Katz was trying to warn students and other researchers against the idea that we can just go into some place and ‘know it’ without being in it and that even in immersing ourselves in the worlds of others we are still but a traveller, just as they are in ours. He also suggested that we can’t know other systems without knowing our own (my words, not his).
It is the paradox that we can connect on a fundamental human level and still hold an independent, personal account. Being at one and apart at the same time. This is a hallmark feature of a complex system. It is also what makes integrative thinking and empathy so critical in such systems.
Knowing me, knowing you
This brings us back to professor Gilmour. Speaking to the online culture magazine Hazlitt, David Gilmour said that he doesn’t teach books written by women, just men. This has caused a predictable uproar in the social/ media (see Storify link below).
In an interview with the Toronto Star, Gilmour tried to clarify his comments:
“My only point is that I tend to teach people whose lives are close to my own,” said Gilmour, who has taught at the university for seven years. “I’m an old guy and I understand about old guys.”
On the surface, Gilmour is doing just what Dick Katz implored us all to do: speak of what you know. Gilmour knows ‘old guys’ (who are White and straight) and not women or other ‘groups’. He is being authentic and true to his experience.
What Gilmour is missing on this topic is the empathy that is so important in working with complexity. Teaching English to undergraduates might not be an obvious example of systems thinking and complexity, but it can be. As Gilmour points out, English is about a point of view, which is another way to say its about where you stand. The writing of the ‘old guys’ Gilmour includes in his courses are able telling a narrative from a point of view. That makes for good literature.
Yet, it is the reader’s ability to adopt, interpret, experience and critique the point of view of a story character that makes a literary work compelling. That is in large part about empathy. Great writers make empathy easy. By being empathic, we see a setting or context — a system — that might be unfamiliar to us in ways that seem familiar by bringing us momentarily into the world of the other. This familiarity allows us to draw on the experience we have in other settings and contexts and apply them to the new one.
To the degree this has harmony and congruence with the narrative being told is the measure of fit between data from one context to another.

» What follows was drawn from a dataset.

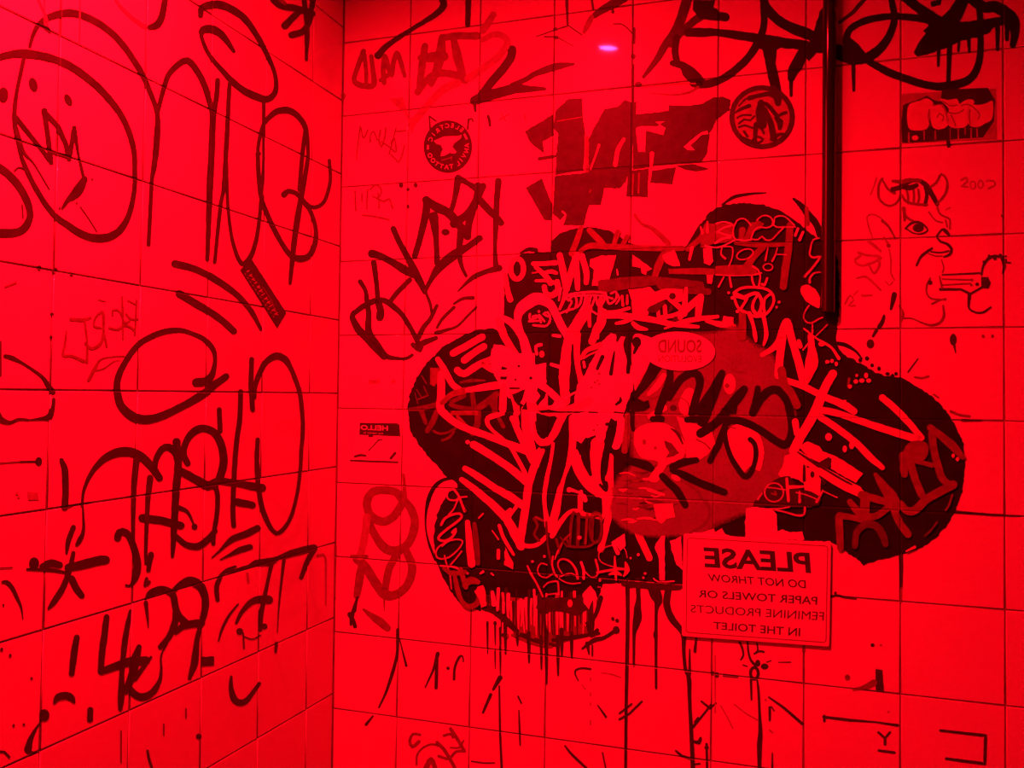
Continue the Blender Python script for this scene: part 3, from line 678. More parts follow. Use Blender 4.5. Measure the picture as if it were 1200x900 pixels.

This is what we do in systems work. For Gilmour, the complexity in his system comes not from his perspective, but that of his students. They are women, maybe GLBT, most certainly from other age and cultural groups and geographic contexts. Gilmour is asking his students to empathize with his ‘old guy’ narrative while forgetting that he can empathize with the narrative of someone who is Asian, queer, or speaks Catalan in drawing narratives that can be welcomed into the classroom without it being the perspective he’s most familiar with. Indeed, it is when we extend ourselves beyond the most familiar narratives to finding something resonant in other narratives that we learn, discover and innovate.
Integrative (Design) Thinking
Integrative thinking is a concept that Roger Martin, also from the University of Toronto, has made popular and integrated into the teaching at the Rotman School of Business. (Indeed, Rotman’s marketing material brands itself as providing “a new way to think”). This style of thinking, which Martin has written about extensively through his research on CEO decision making, has been closely linked with design thinking, which is also tied closely to thinking about systems. It is about holding different ideas together at the same time and building models of reality through the exploration of these opposable thoughts.
It is a vehicle for empathy to flow through connecting feelings and observations with thoughts and prototyping actions. This is ultimately what we do when we design for engagement in complex systems. We aim to place ourselves in the system we seek to influence, learn where we are in relation to the boundaries we see, set those boundaries (maintaining flexibility throughout) and then build mechanisms to get feedback and probe the culture we are a part of — organizationally, individually and so on — to enable us to take some action. This continues in an iterative manner throughout our engagement with the system.
Integrative thinking combined with empathy allows us to engage human systems we don’t fully know in a meaningful way that recognizes our limits — speaking to Katz’s point about ‘talking about what we know’ — while opening up possibilities for communion on issues of shared concern.
This means that we can know others, but also that we can only know them as ourselves. It also means that the systems change we seek in our social world is both an intensely personal journey and one that shares our common humanity, regardless of whether we are looking at shifting an organization, a community or a global culture.
Perhaps by taking a bigger view, professor Gilmour might find the same passion in literature that is from a different perspective and ultimately find how its also very much the same.